— Begin PROVIDED DATA —

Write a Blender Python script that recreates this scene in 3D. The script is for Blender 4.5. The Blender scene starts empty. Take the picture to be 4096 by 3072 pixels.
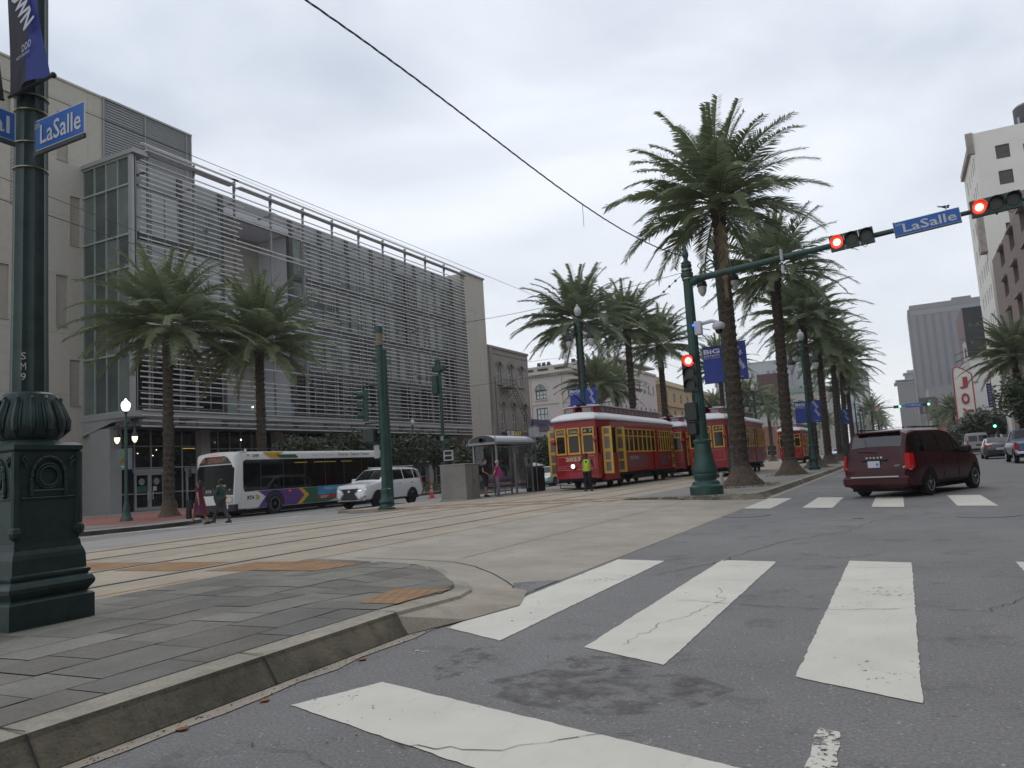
import bpy, bmesh, math, random
from mathutils import Vector, Matrix
R_ = math.radians
S = bpy.context.scene
COL = S.collection
# ---------------------------------------------------------------- camera
cam = bpy.data.cameras.new("camera"); camo = bpy.data.objects.new("camera", cam); COL.objects.link(camo)
cam.sensor_width = 36.0; cam.lens = 26.935; cam.clip_start = 0.1; cam.clip_end = 4000
Rm = ((0.88919458, -0.10706425, -0.44482607), (0.45313627, 0.07167499, 0.88855513), (-0.06324959, -0.99166524, 0.11224771))
camo.matrix_world = Matrix(((Rm[0][0], -Rm[0][1], -Rm[0][2], 0), (Rm[1][0], -Rm[1][1], -Rm[1][2], 0), (Rm[2][0], -Rm[2][1], -Rm[2][2], 1.3), (0, 0, 0, 1)))
S.camera = camo
S.render.resolution_x = 1024; S.render.resolution_y = 768
# ---------------------------------------------------------------- world: overcast daylight
W = bpy.data.worlds.new("World"); S.world = W; W.use_nodes = True
nt = W.node_tree; nt.nodes.clear(); N = nt.nodes.new; L = nt.links.new
out = N('ShaderNodeOutputWorld'); bg = N('ShaderNodeBackground'); L(bg.outputs[0], out.inputs[0])
sky = N('ShaderNodeTexSky'); sky.sky_type = 'NISHITA'; sky.sun_disc = False
SUN_EL, SUN_AZ = R_(52), R_(200)
sky.sun_elevation = SUN_EL; sky.sun_rotation = SUN_AZ; sky.air_density = 1.0; sky.dust_density = 3.0
sk = N('ShaderNodeVectorMath'); sk.operation = 'SCALE'; L(sky.outputs[0], sk.inputs[0]); sk.inputs['Scale'].default_value = 0.02
tc = N('ShaderNodeTexCoord'); mp = N('ShaderNodeMapping'); L(tc.outputs['Generated'], mp.inputs[0]); mp.inputs['Scale'].default_value = (1, 1, 2.6); mp.inputs['Location'].default_value = (0.3, 0.55, 0.1)
n1 = N('ShaderNodeTexNoise'); n1.inputs['Scale'].default_value = 1.7; n1.inputs['Detail'].default_value = 5; n1.inputs['Roughness'].default_value = 0.5; n1.inputs['Distortion'].default_value = 0.35; L(mp.outputs[0], n1.inputs[0])
cr = N('ShaderNodeValToRGB'); L(n1.outputs['Fac'], cr.inputs[0])
cr.color_ramp.elements[0].position = 0.40; cr.color_ramp.elements[0].color = (0.49, 0.535, 0.61, 1)
cr.color_ramp.elements[1].position = 0.64; cr.color_ramp.elements[1].color = (0.78, 0.815, 0.87, 1)
sep = N('ShaderNodeSeparateXYZ'); L(tc.outputs['Generated'], sep.inputs[0])
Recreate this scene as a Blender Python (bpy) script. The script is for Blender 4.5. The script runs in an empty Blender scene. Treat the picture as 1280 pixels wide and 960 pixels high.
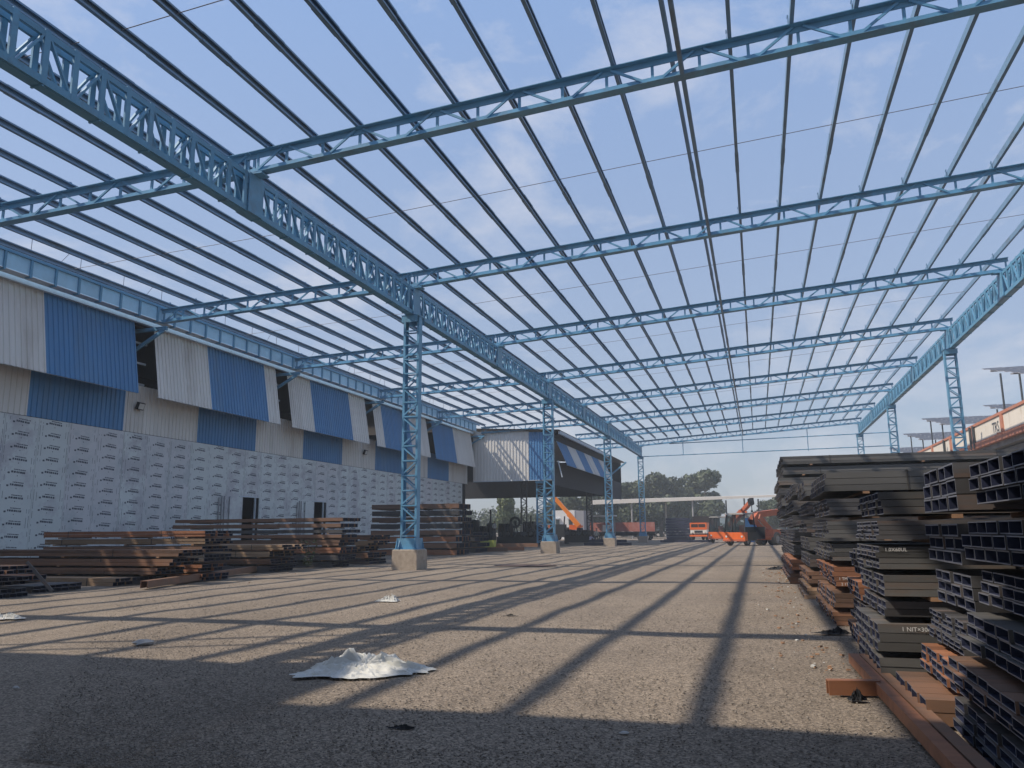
import bpy, math, random
import numpy as np
from mathutils import Vector, Matrix, noise as mnoise

random.seed(7)
rng = np.random.default_rng(11)
S = bpy.context.scene
D = bpy.data
COL = S.collection

# ------------------------------------------------------------------ camera
cam = D.cameras.new('camera')
cam.sensor_width = 36.0
cam.sensor_fit = 'HORIZONTAL'
cam.lens = 28.106
cam.clip_start = 0.1
cam.clip_end = 6000.0
cam_ob = D.objects.new('camera', cam)
COL.objects.link(cam_ob)
R_ = Vector((0.95679183, 0.29066336, -0.0080131))
U_ = Vector((0.06027104, -0.17128731, 0.98337585))
F_ = Vector((-0.28445879, 0.94136893, 0.18140488))
cam_ob.matrix_world = Matrix(((R_.x, U_.x, -F_.x, 0.0), (R_.y, U_.y, -F_.y, 0.0), (R_.z, U_.z, -F_.z, 1.5), (0, 0, 0, 1)))
S.camera = cam_ob

# ------------------------------------------------------------------ sky, sun, exposure
SUN_TRAVEL = Vector((0.75, 0.40, -1.0)).normalized()
SUN_EL = math.asin(-SUN_TRAVEL.z)
SUN_AZ = math.atan2(-SUN_TRAVEL.x, -SUN_TRAVEL.y)
W = D.worlds.new('World')
S.world = W
W.use_nodes = True
nt = W.node_tree
nt.nodes.clear()


def N(tree, kind, **kw):
    n = tree.nodes.new(kind)
    for k, v in kw.items():
        if k.startswith('i_'):
            n.inputs[k[2:].replace('_', ' ')].default_value = v
        else:
            setattr(n, k, v)
    return n


sky = N(nt, 'ShaderNodeTexSky', sky_type='NISHITA', sun_disc=False, sun_elevation=SUN_EL,
        sun_rotation=SUN_AZ % (2 * math.pi), altitude=200.0, air_density=1.0, dust_density=1.6, ozone_density=2.2)
bgs = N(nt, 'ShaderNodeBackground', i_Strength=0.15)
tc = N(nt, 'ShaderNodeTexCoord')
mp = N(nt, 'ShaderNodeMapping')
mp.inputs['Scale'].default_value = (1.0, 1.0, 2.2)
mp.inputs['Location'].default_value = (0.35, 0.1, 0.2)
cl = N(nt, 'ShaderNodeTexNoise', i_Scale=3.2, i_Detail=8.0, i_Roughness=0.62, i_Distortion=0.35)
cr = N(nt, 'ShaderNodeValToRGB')
cr.color_ramp.elements[0].position = 0.50
cr.color_ramp.elements[0].color = (0, 0, 0, 1)
cr.color_ramp.elements[1].position = 0.76
cr.color_ramp.elements[1].color = (0.75, 0.75, 0.75, 1)
mx = N(nt, 'ShaderNodeMixRGB', blend_type='MIX')
mx.inputs['Color2'].default_value = (3.5, 3.45, 3.6, 1)
# the pale, hazy air of the day lies over the whole sky
hz = N(nt, 'ShaderNodeMixRGB', blend_type='MIX')
hz.inputs['Fac'].default_value = 0.80
sepz = N(nt, 'ShaderNodeSeparateXYZ')
hzr = N(nt, 'ShaderNodeValToRGB')
hzr.color_ramp.elements[0].position = 0.0
hzr.color_ramp.elements[0].color = (1.60, 1.74, 2.02, 1)
hzr.color_ramp.elements[1].position = 0.62
hzr.color_ramp.elements[1].color = (1.22, 1.84, 3.12, 1)
out = N(nt, 'ShaderNodeOutputWorld')
L = nt.links.new
L(tc.outputs['Generated'], mp.inputs['Vector'])
L(mp.outputs['Vector'], cl.inputs['Vector'])
L(cl.outputs['Fac'], cr.inputs['Fac'])
L(cr.outputs['Color'], mx.inputs['Fac'])
L(tc.outputs['Generated'], sepz.inputs['Vector'])
L(sepz.outputs['Z'], hzr.inputs['Fac'])
L(hzr.outputs['Color'], hz.inputs['Color2'])
L(sky.outputs['Color'], hz.inputs['Color1'])
L(hz.outputs['Color'], mx.inputs['Color1'])
L(mx.outputs['Color'], bgs.inputs['Color'])
L(bgs.outputs['Background'], out.inputs['Surface'])

sun = D.lights.new('sun', 'SUN')
sun.energy = 2.7
sun.angle = math.radians(0.55)
sun.color = (1.0, 0.90, 0.76)
sun_ob = D.objects.new('sun', sun)
COL.objects.link(sun_ob)
sun_ob.location = (-40, -20, 60)
sun_ob.rotation_euler = SUN_TRAVEL.to_track_quat('-Z', 'Y').to_euler()

S.view_settings.view_transform = 'Standard'
S.view_settings.look = 'None'
S.view_settings.exposure = 0.68
S.view_settings.gamma = 1.0
S.view_settings.use_curve_mapping = False

# ------------------------------------------------------------------ materials
MATS = {}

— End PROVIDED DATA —

## WHAT TO PRODUCE
Copy exactly the stretch of lines that starts at the line holding "Recreate this scene" and ends at the line holding "from mathutils import Vector, Matrix, noise". Drop the pictures.

## FULL ANSWER
Recreate this scene as a Blender Python (bpy) script. The script is for Blender 4.5. The script runs in an empty Blender scene. Treat the picture as 1280 pixels wide and 960 pixels high.
import bpy, math, random
import numpy as np
from mathutils import Vector, Matrix, noise as mnoise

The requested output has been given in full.